Task goal:
Nothing may be dropped or altered: reproduce all the data.

Material for this exercise:
╔══
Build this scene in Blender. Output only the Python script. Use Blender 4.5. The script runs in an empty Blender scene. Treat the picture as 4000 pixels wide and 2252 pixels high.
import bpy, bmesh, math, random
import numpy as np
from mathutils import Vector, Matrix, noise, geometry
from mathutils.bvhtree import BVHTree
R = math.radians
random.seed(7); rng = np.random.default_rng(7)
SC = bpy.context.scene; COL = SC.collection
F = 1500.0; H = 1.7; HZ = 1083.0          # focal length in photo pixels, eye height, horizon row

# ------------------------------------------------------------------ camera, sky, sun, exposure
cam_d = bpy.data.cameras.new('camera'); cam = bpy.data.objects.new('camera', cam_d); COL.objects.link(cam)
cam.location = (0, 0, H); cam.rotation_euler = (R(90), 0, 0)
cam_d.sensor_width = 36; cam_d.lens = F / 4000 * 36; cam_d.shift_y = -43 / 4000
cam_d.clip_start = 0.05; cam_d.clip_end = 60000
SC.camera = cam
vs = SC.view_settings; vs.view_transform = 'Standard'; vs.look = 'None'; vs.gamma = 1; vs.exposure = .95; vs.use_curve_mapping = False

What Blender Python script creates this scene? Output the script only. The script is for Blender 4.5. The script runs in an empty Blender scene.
╚══
Response to the task:
Build this scene in Blender. Output only the Python script. Use Blender 4.5. The script runs in an empty Blender scene. Treat the picture as 4000 pixels wide and 2252 pixels high.
import bpy, bmesh, math, random
import numpy as np
from mathutils import Vector, Matrix, noise, geometry
from mathutils.bvhtree import BVHTree
R = math.radians
random.seed(7); rng = np.random.default_rng(7)
SC = bpy.context.scene; COL = SC.collection
F = 1500.0; H = 1.7; HZ = 1083.0          # focal length in photo pixels, eye height, horizon row

# ------------------------------------------------------------------ camera, sky, sun, exposure
cam_d = bpy.data.cameras.new('camera'); cam = bpy.data.objects.new('camera', cam_d); COL.objects.link(cam)
cam.location = (0, 0, H); cam.rotation_euler = (R(90), 0, 0)
cam_d.sensor_width = 36; cam_d.lens = F / 4000 * 36; cam_d.shift_y = -43 / 4000
cam_d.clip_start = 0.05; cam_d.clip_end = 60000
SC.camera = cam
vs = SC.view_settings; vs.view_transform = 'Standard'; vs.look = 'None'; vs.gamma = 1; vs.exposure = .95; vs.use_curve_mapping = False

What Blender Python script creates this scene? Output the script only. The script is for Blender 4.5. The script runs in an empty Blender scene.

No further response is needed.